Good news, bad news
There was some good news and some bad news last week in the struggle to preserve Western civilization from the insidious efforts of Islamofascists to penetrate, adulterate, and ultimately destroy it.
First, some of the positive developments:
- Over the strenuous objections of Democratic leaders in both the House and Senate, the U.S. Congress approved legislation championed by Rep. Peter King and Senators Joe Lieberman and Susan Collins to protect actual and potential "John Does" – people who do their civic duty by warning law enforcement authorities about suspicious activity that might involve terrorism.
Such protection was necessitated when a Muslim Brotherhood front group and un-indicted co-conspirator in a terrorism financing case, the Council on American-Islamic Relations (CAIR), threatened to sue individuals who tipped-off flight personnel and police about the "Flying Imams" and their threatening behavior in Minneapolis last November. (There seems, by the way, to be ample support for tightening the legislation further should CAIR try to use its "good faith" proviso to continue to hector public-spirited Americans.
- Speaking of misconduct on planes, three Qatari princesses were escorted from an aircraft in Italy after British Airways and fellow passengers, despite a two-and-a-half-hour standoff on the runway, refused to be euchred into accommodating the royals’ demand – on religious and cultural grounds, of course – not to sit next to male strangers during a flight to London.
- Elsewhere in the Free World, Australia’s Treasury Minister, Peter Costello – widely seen as the heir apparent to that nation’s formidable Prime Minister, John Howard – forcefully rejected demands for accommodations by Islamists Down Under. On Wednesday, he told a national television audience: " I’d be saying to clerics who are teaching that there are two laws governing people in Australia: one the Australian law and another Islamic law – that is false….If you want a country which has Shari law or a theocratic state, then Australia is not for you."

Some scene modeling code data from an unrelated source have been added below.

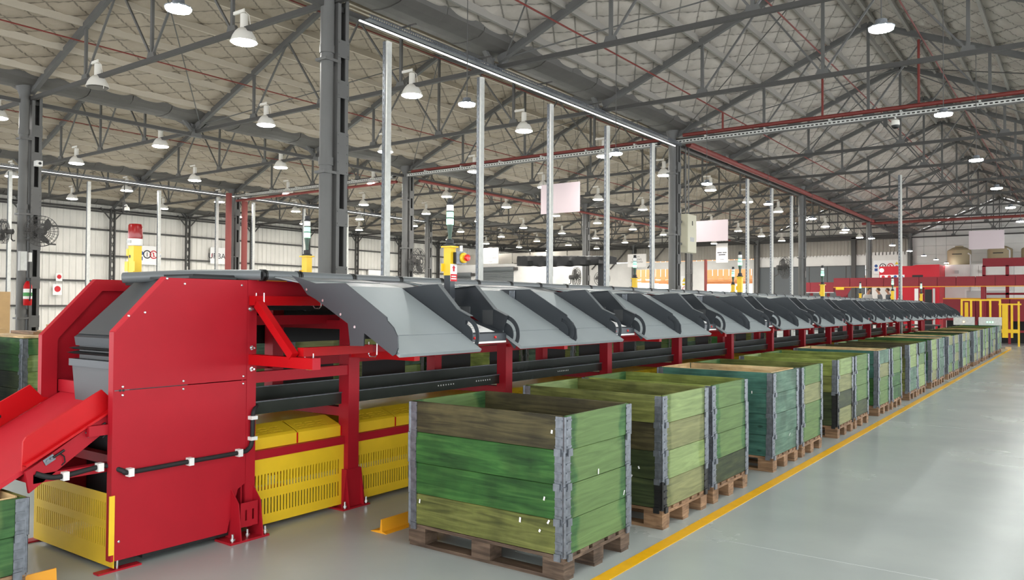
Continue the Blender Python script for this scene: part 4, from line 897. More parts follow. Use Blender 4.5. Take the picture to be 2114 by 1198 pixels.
def crate(xc, yc, rows, lab, lod=0, hinge='galv', inner=None, pal='pallet', group='green pallet crates', rz=0.0, lid=None):
    """rows: list from the bottom of (front colour, side colour); origin on the floor at the centre"""
    t = thing('pallet_crate', lab, 'crate', (xc, yc, 0), (0, 0, rz), group=group)
    pw = G[pal]
    if lod == 0:
        p = empty('pallet', parent=t)
        for y, w in ((-0.328, 'deckw'), (-0.165, 'deck'), (0, 'deckw'), (0.165, 'deck'), (0.328, 'deckw')): ob('deck_board', pm[w], pw, p, (0, y, 0.124))
        for x in (-0.528, 0, 0.528):
            ob('stringer_board', pm['stringer'], pw, p, (x, 0, 0.103))
            for y in (-0.34, 0, 0.34): ob('block', pm['block'], pw, p, (x, y, 0.0225))
        for y in (-0.34, 0, 0.34): ob('skid_board', pm['skid'], pw, p, (0, y, 0))
    else:
        o = ob('pallet', pm['pallet'], pw, t)
    for j, (cf, cs) in enumerate(rows):
        z = 0.146+CH*(j+0.5)
        c = empty('collar', (random.uniform(-0.006, 0.006), random.uniform(-0.004, 0.004), z), (0, 0, random.uniform(-0.004, 0.004)), t)
        ob('plank', pm['long'], G[cf], c, (0, -0.389, 0)); ob('plank', pm['long'], G[cf], c, (0, 0.389, 0))
        ob('plank', pm['short'], G[cs], c, (0.589, 0, 0), (0, 0, math.pi/2)); ob('plank', pm['short'], G[cs], c, (-0.589, 0, 0), (0, 0, -math.pi/2))
        hm = M[hinge[j] if isinstance(hinge, (list, tuple)) else hinge]
        cor = ((0.6, -0.4, 0), (0.6, 0.4, 1), (-0.6, 0.4, 2), (-0.6, -0.4, 3))
        for (x, y, q) in cor[:2 if lod else 4]:
            if q % 2 == 0: ob('hinge', pm['hinge'], hm, c, (x, y, 0), (0, 0, q*math.pi/2))
            else: ob('hinge', pm['hinge'], hm, c, (x, y, 0), (0, 0, q*math.pi/2))
        if lod and j < len(rows): pass
    top = 0.146+CH*len(rows)
    if inner:
        li = empty('liner', (0, 0, top-CH/2), parent=t)
        for s in (-1, 1):
            ob('liner_board', pm['long'], G[inner], li, (0, s*0.366, 0.004), scale=(0.96, 0.4, 1)); ob('liner_board', pm['short'], G[inner], li, (s*0.566, 0, 0.004), (0, 0, math.pi/2), scale=(0.94, 0.4, 1))
    if lid:
        for y in (-0.3, -0.1, 0.1, 0.3): ob('lid_board', MB().box(-0.62, 0.62, y-0.098, y+0.098, top+0.002, top+0.024), G['raw'], t)
    return t
XC = -3.0
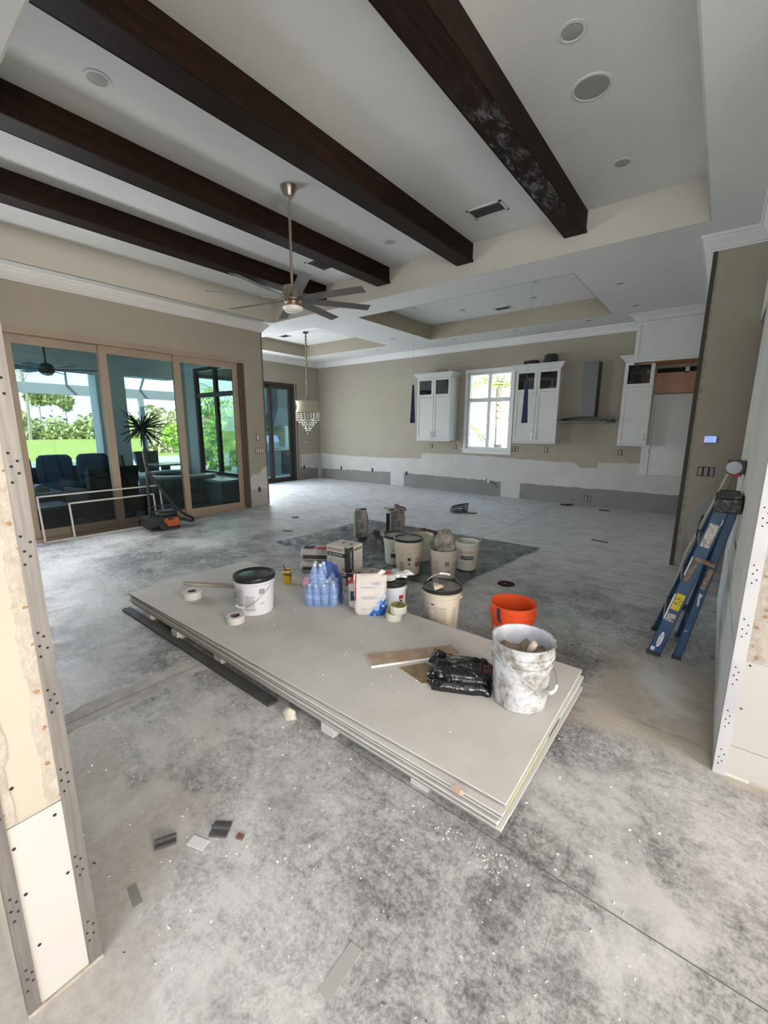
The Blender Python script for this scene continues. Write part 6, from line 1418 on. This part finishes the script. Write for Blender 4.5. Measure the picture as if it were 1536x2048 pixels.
for k, u in enumerate((.26, .52, .77)):
    p = Vector(A0).lerp(Vector(A1), u); q2 = Vector(A2).lerp(Vector(A3), u)
    MB().bar(p+Vector((0, .01, 0)), q2-Vector((0, .01, 0)), .08, .03, upA).build('step', M_HANDLE, lad)
for u in (.2, .6): MB().bar(Vector(B0).lerp(Vector(B1), u), Vector(B2).lerp(Vector(B3), u), .03, .015).build('rear_brace', M_HANDLE, lad)
MB().box(.020, .160, 3.435, 3.82, 1.075, 1.165).build('top_cap', M_LCAP, lad, bevel=.006); MB().box(.035, .155, 3.45, 3.80, 1.165, 1.185).build('cap_tray', M_LCAP, lad, bevel=.004)
for p, w in ((A0, .085), (B0, .055), (A2, .08), (B2, .05)): MB().box(p[0]-w/2, p[0]+w/2, p[1]-.012, p[1]+.03, 0, .022).build('foot', M_FANB, lad)
def on_rail(u, w, h, m, nm, off=.0):
    c = Vector(A0).lerp(Vector(A1), u)+sdA*off+Vector((0, -.0012, 0)); b = MB()
    b.add([c-sdA*w/2-upA*h/2, c+sdA*w/2-upA*h/2, c+sdA*w/2+upA*h/2, c-sdA*w/2+upA*h/2], [(0, 1, 2, 3)]); return b.build(nm, m, lad), c
M_STK = mat('white_sticker', (.55, .53, .48), .6, col2=(.30, .28, .25), scale=60, lo=.45, hi=.55)
on_rail(.83, .052, .165, M_STK, 'white_sticker'); on_rail(.385, .05, .125, mat('yellow_sticker', (.55, .42, .02), .6, col2=(.12, .09, .01), scale=45, lo=.54, hi=.64), 'yellow_sticker'); on_rail(.275, .05, .06, mat('torn_label', (.5, .46, .42), .7, col2=(.08, .06, .05), scale=40), 'torn_label')
o, c = on_rail(.125, .034, .155, mat('logo_oval', (.02, .035, .17), .5), 'logo_plate')
MR = Matrix((upA, -sdA, upA.cross(-sdA))).transposed().to_4x4()
MR = Matrix((upA, (Vector((0, -1, 0)).cross(upA)), Vector((0, -1, 0)))).transposed().to_4x4(); MR.translation = c+Vector((0, -.0012, 0))
b = MB(); b.add([(.062*cos(a)-.012, .014*sin(a), 0) for a in [2*pi*i/24 for i in range(24)]], [tuple(range(24))], MR); b.build('logo_oval', M_WPL, lad, fix=False)
MR2 = MR.copy(); MR2.translation = c+Vector((0, -.0026, 0))+upA*(-.012); flat_text('WERNER', .024, MR2, M_INK, lad)
M_RUST = mat('rusty_spreader', (.13, .06, .03), .7, col2=(.30, .22, .16), scale=30)
pA = Vector(A0).lerp(Vector(A1), .66)+Vector((0, -.006, 0)); pB = Vector(B0).lerp(Vector(B1), .60)+Vector((0, -.01, 0))
MB().bar(pA+upA*.02-sdA*.02, pB+upA*.06+sdA*.01, .012, .028, (0, 0, 1)).build('spreader', M_RUST, lad); MB().bar(pA-sdA*.005, pA-upA*.16-sdA*.015, .010, .026, (1, 0, 0)).build('spreader', M_RUST, lad); MB().bar(pB+upA*.03, pB-upA*.12, .010, .026, (1, 0, 0)).build('spreader', M_RUST, lad)
for u, off, w, h in ((.62, -.034, .008, .14), (.34, -.034, .009, .20), (.04, -.02, .025, .03), (.92, .03, .006, .04)): on_rail(u, w, h, mat('paint_splash', (.55, .56, .55), .8), 'paint_splash', off)
cB = Vector(B0).lerp(Vector(B1), .42)+Vector((0, -.0015, 0)); MB().prism([(cB.x-.008, cB.z-.05), (cB.x+.004, cB.z-.04), (cB.x+.002, cB.z+.01), (cB.x+.016, cB.z+.035), (cB.x-.004, cB.z+.05), (cB.x-.008, cB.z)], 'y', cB.y-.001, cB.y).build('paint_splash', mat('paint_splash', (.55, .56, .55), .8), lad)
# long handled finishing box beside the ladder
tool = thing('finishing_box', 'long handled drywall finishing box leaning behind the ladder', 'drywall tool', (0, 0, 0))
MB().tube([(-.20, 4.10, .02), (-.105, 4.06, .62), (.03, 4.0, 1.10), (.08, 3.98, 1.30)], .012, 8).build('handle', mat('dusty_pole', (.40, .37, .33), .5, .3), tool, smooth=True)
MB().tube([(-.19, 4.14, .10), (-.08, 4.10, .62), (.02, 4.06, 1.0)], .005, 6).build('brake_rod', M_WIRES, tool); MB().tube([(-.03, 4.05, .95), (-.05, 4.03, .80), (-.02, 4.05, .70)], .015, 6).build('grip', M_FANB, tool)
MB().box(.065, .165, 3.90, 4.10, 1.29, 1.38).build('box', M_FANB, tool, bevel=.004); MB().cyl((.10, 3.895, 1.335), (.10, 4.10, 1.335), .045, n=18).build('curved_plate', mat('bright_chrome', (.22, .23, .25), .45, .8), tool, smooth=True); MB().box(.10, .15, 3.895, 4.1, 1.275, 1.29).build('red_skid', M_RED, tool)
MB().tube([(.10, 4.0, 1.28), (.085, 4.02, 1.18), (.06, 4.03, 1.05)], .012, 6).build('arm', mat('tan_arm', (.30, .24, .17), .6), tool)

# ------------------------------------------------------------------ wet/dry vacuum and screen frames by the doors
M_VORG = mat('orange_vacuum_tank', (.62, .14, .025), .5, col2=(.50, .12, .03), scale=14)
vac = thing('shop_vacuum', 'orange and black shop vacuum with upright hose in front of the glass doors', 'vacuum', (-6.90, 2.99, 0), radians(82))
# local x along its length, -y faces the room
MB().box(-.26, .02, -.15, .15, .05, .22).build('motor_end', M_FANB, vac, bevel=.02)
MB().box(-.06, .235, -.145, .145, .035, .185).build('tank', M_VORG, vac, bevel=.015); MB().box(-.08, .245, -.155, .155, .180, .205).build('lid_band', M_FANB, vac, bevel=.006)
soft(MB(), -.10, .24, -.14, .14, .195, .29).build('lid', M_FANB, vac, smooth='all')
MB().box(.06, .14, -.157, -.143, .15, .20).build('latch', M_FANB, vac, bevel=.004)
MB().tube([(-.18, -.10, .20), (-.19, -.10, .36), (-.05, -.10, .385), (.14, -.10, .38), (.16, -.1, .30)], .013, 8).build('carry_handle', M_FANB, vac, smooth=True)
for y in (-.165, .165): MB().lathe([(0, -.018), (.06, -.018), (.066, -.01), (.066, .01), (.06, .018), (0, .018)], 24, M=Matrix.Translation((-.02, y, .067)) @ Matrix.Rotation(pi/2, 4, 'X')).build('wheel', M_FANB, vac, smooth=True)
for y in (-.12, .12): MB().lathe([(0, -.014), (.026, -.014), (.028, .0), (.026, .014), (0, .014)], 16, M=Matrix.Translation((.22, y, .028)) @ Matrix.Rotation(pi/2, 4, 'X')).build('caster', M_FANB, vac, smooth=True)
MB().cyl((-.15, .0, .2), (-.125, .0, 1.22), .021, n=14).build('wand', M_FANB, vac, smooth=True)
hp_ = [(-.125, .0, 1.20), (-.12, -.005, 1.27), (-.135, -.02, 1.275), (-.155, -.03, 1.20), (-.14, -.04, 1.0), (-.09, -.05, .85), (.05, -.06, .60), (.22, -.07, .33), (.36, -.08, .19), (.47, -.06, .11), (.46, -.03, .06), (.36, 0, .10), (.24, 0, .13)]
pts = []
for i in range(len(hp_)-1):
    p0, p1, p2, p3 = [Vector(hp_[max(0, min(len(hp_)-1, i+k))]) for k in (-1, 0, 1, 2)]
    for s in range(8):
        u = s/8; pts.append(.5*((2*p1)+(-p0+p2)*u+(2*p0-5*p1+4*p2-p3)*u*u+(-p0+3*p1-3*p2+p3)*u**3))
MB().tube(pts, [.021+.002*(i % 2) for i in range(len(pts))], 10).build('hose', M_FANB, vac, smooth=True)
MB().tube([(-.26, -.1, .2), (-.33, -.12, .22), (-.36, -.12, .2)], .008, 6).build('cord_hook', M_FANB, vac)
M_FRW = mat('white_screen_frame', (.62, .60, .57), .45)
def screen_frame(lb, y0, y1, h, x0, lean, bw=.022):
    t = thing('screen_frame', lb, 'screen frame', (x0, y0, 0), group='white window screen frames'); d = Vector((-sin(lean), 0, cos(lean))); L = y1-y0
    Z = lambda y, s: Vector((0, y, 0))+d*s
    for a, c in (((0, bw/2), (L, bw/2)), ((0, h-bw/2), (L, h-bw/2))): MB().bar(Z(*a), Z(*c), .012, bw, d).build('rail', M_FRW, t)
    for y in (bw/2, L-bw/2): MB().bar(Z(y, 0), Z(y, h), .012, bw, (0, 1, 0)).build('stile', M_FRW, t)
    b = MB(); b.add([Z(bw, bw), Z(L-bw, bw), Z(L-bw, h-bw), Z(bw, h-bw)], [(0, 1, 2, 3)]); b.build('insect_mesh', mat('dark_insect_mesh', (.02, .02, .02), .8, alpha=.30), t, fix=False)
screen_frame('larger white screen frame leaning on the sliding door', 1.545, 3.20, .66, -7.225, .12); screen_frame('smaller white screen frame leaning in front of the larger one', 1.885, 3.07, .53, -7.195, .10)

- On Friday, a public school in San Diego, Carver Elementary, responded to a public furor by eliminating the practice of affording Muslim students time during classes for mid-day prayers. Instead, they will be able to do their praying during lunch hour. The school also eliminated another accommodation to such students: single-gender education.
Unfortunately, there has been no similar good news from the New York City public school system, which seems determined to resist a growing outcry over an impending taxpayer-financed Islamist beachhead in Brooklyn.
In this space last week, we reported that a sixth-grade class dubbed the Khalil Gibran International Academy (KGIA), is supposed to begin teaching students in September inside a New York public school. Despite a promise by Chancellor Joel Klein to "shut it down" if the KGIA turned out to have a political, religious or national agenda, evidence has continued to accumulate that supports concerns this will prove to be the Islamists’ proverbial "camel’s nose under the tent": A principal with extensive ties to Islamist organizations and agendas, a planning committee and advisory board populated by similar sorts and their apologists, and a complete lack of transparency about the nature of the curriculum and pedagogy.
Opacity about the planned KGIA course work has been compounded by New York City’s failure to comply with the law by providing unresponsive answers to formal requests for information. The latest was filed last week pursuant to the state’s Freedom of Information Law by a lawyer for the newly formed "Stop the Madrassa Coalition" – a group of concerned parents and citizens opposing the stealthy establishment of this publicly funded Islamist academy.
All we know is that the principal, Dhabah Almontaser, has said "We will be able to infuse historical information into math and science and literature….With any foreign language you engage in, you need to learn the history, culture and customs of the people in order to navigate the language effectively and not offend anyone." Does she intend to do such "infusing" with Saudi textbooks, like those Nina Shea of the Hudson Institute found were rife with anti-Semitic, anti-Christian and anti-Western invective? Or how about the Islamist "Council on Islamic Education," which offers a curriculum that explains when jihad (even violent "struggle") is appropriate, and when it is not?
Or perhaps Ms. Almontaser has in mind the pledge of allegiance offered by the Bureau of Islamic and Arabic Education: "As an American Muslim, I pledge allegiance to Allah and his Prophet, I respect and love my family and my community, and I dedicate my life to serving the cause of truth and justice." Only then does it get to the bit about allegiance to "the flag of the United States of America, etc." with the introductory caveat "As an American citizen, with rights and responsibilities…."
As long as those responsible for New York’s public schools decline to answer legitimate questions about the nature and sources of the incipient Khalil Gibran academy’s program, they will inflame concerns about the potential for Islamists’ pedagogic abuse of the students and fiscal abuse of the taxpayers under the guise of the sort of "multiculturalism" now beginning, properly, to be rejected elsewhere. They will also intensify concerns that a publicly financed madrassa in Brooklyn will set a precedent for similar inroads far beyond New York City, and negate at least some of the progress being made on other fronts in the War for the Free World.